Est-ce à dire pourtant qu’en intervenant en Hongrie l’empereur de Russie n’ait fait œuvre que de pure chevalerie et d’amitié platonique, n’ait eu aucun souci de son intérêt personnel et du bien de son empire ? Non certainement, et le tsar avait trop de loyauté pour n’en pas faire franchement l’aveu. Il intervint en Hongrie non-seulement comme l’ami des Habsbourg, non-seulement même comme le défenseur de la cause de l’ordre contre la révolution cosmopolite ; le motif le plus puissant pour le décider fut la présence dans l’armée hongroise de généraux et officiers polonais qui entendaient porter la guerre jusque dans les pays soumis à la domination russe. Dans son manifeste du 8 mai 1849, Nicolas s’exprimait ainsi : « L’insurrection soutenue par l’influence de nos traîtres de la Pologne de l’année 1831 a donné à la révolte magyare une extension de plus en plus menaçante,… sa majesté l’empereur d’Autriche nous a invité à l’assister contre l’ennemi commun,… nous avons ordonné à notre armée de se mettre en marche pour étouffer la révolte et anéantir les anarchistes audacieux qui menacent aussi bien la tranquillité de nos provinces. » Le langage était clair et franc, ainsi qu’il convenait à un souverain ayant le sentiment de sa dignité.
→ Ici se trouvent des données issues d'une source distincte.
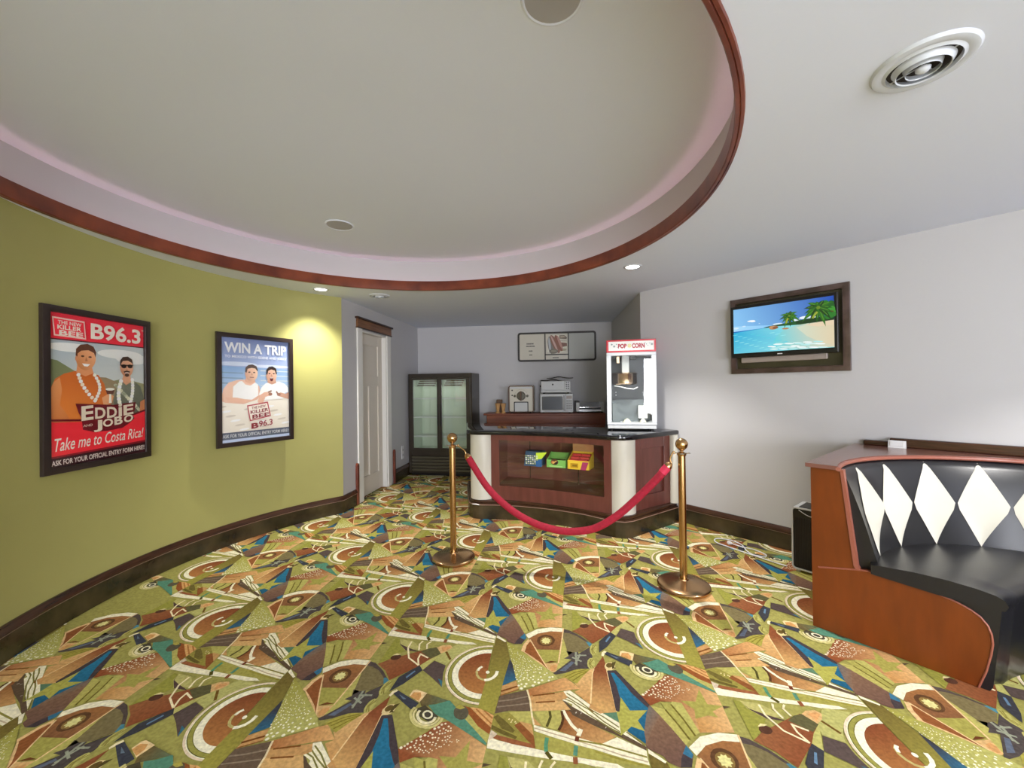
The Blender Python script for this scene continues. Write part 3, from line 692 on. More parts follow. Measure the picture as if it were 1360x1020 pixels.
dpart('casing', DS0-0.115, DS0+0.006, -0.019, -0.0005, 0, DZ+0.012, MT['casing'])
dpart('casing', DS1-0.006, DS1+0.115, -0.019, -0.0005, 0, DZ+0.012, MT['casing'])
h = dpart('head_casing', DS0-0.125, DS1+0.125, -0.026, -0.0005, DZ+0.024, DZ+0.125, MT['headwood']); h['label'] = 'brown wooden head board over the door'
dpart('bead', DS0-0.135, DS1+0.135, -0.034, -0.0005, DZ+0.012, DZ+0.025, MT['darkwood'], par=h)
dpart('crown', DS0-0.15, DS1+0.15, -0.045, -0.0005, DZ+0.125, DZ+0.15, MT['darkwood'], par=h)
b = BM(); lathe(b, [(0.0, -0.03), (0.016, -0.028), (0.018, -0.02), (0.012, -0.008), (0.022, -0.004), (0.022, 0.0)], 16, (w0+0.05, 0.06, 0.98), axis='y'); obj('door_handle', b, MT['black'], door)['label'] = 'small dark knob'
# ------------------------------------------------------------------ snack counter
CL = (-0.335, 4.505); CR = (1.045, 3.925); RC = 0.135
P0 = Vector((-0.23, 4.435)); P2 = Vector((0.945, 3.865)); Pm = Vector((0.32, 4.235))
Pc = (Pm-P0*0.25-P2*0.25)*2
def ARC(t, off=0.0):      # front curve, off > 0 towards the room
    p = P0*(1-t)**2+Pc*2*t*(1-t)+P2*t*t; d = ((Pc-P0)*(1-t)+(P2-Pc)*t).normalized(); n = Vector((d.y, -d.x)); q = p+n*off; return (q.x, q.y)
SA = Vector((1.165, 3.905)); SB = Vector((1.655, 4.213)); SD = (SB-SA).normalized(); SN = Vector((SD.y, -SD.x))
def arcpart(name, t0, t1, z0, z1, off0, off1, m, par, n=14):
    b = BM(); path = [ARC(t1+(t0-t1)*i/n) for i in range(n+1)]           # right to left : left normal faces the back, so offsets are negated
    strip(b, path, [(-off0, z0), (-off1, z0), (-off1, z1), (-off0, z1)]); return obj(name, b, m, par, smooth=0.5)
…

Ce souverain entendait rendre service aussi bien à lui-même qu’à son allié ; il allait étouffer chez le voisin un incendie qui menaçait d’atteindre ses propres domaines, et, en faisant acte d’intervention, il faisait en même temps acte de conservation bien entendue.

  1. Séance de la chambre prussienne du 6 septembre 1849. Ce discours n’est pas reproduit dans le recueil officiel des discours de M. de Bismarck publié à Berlin.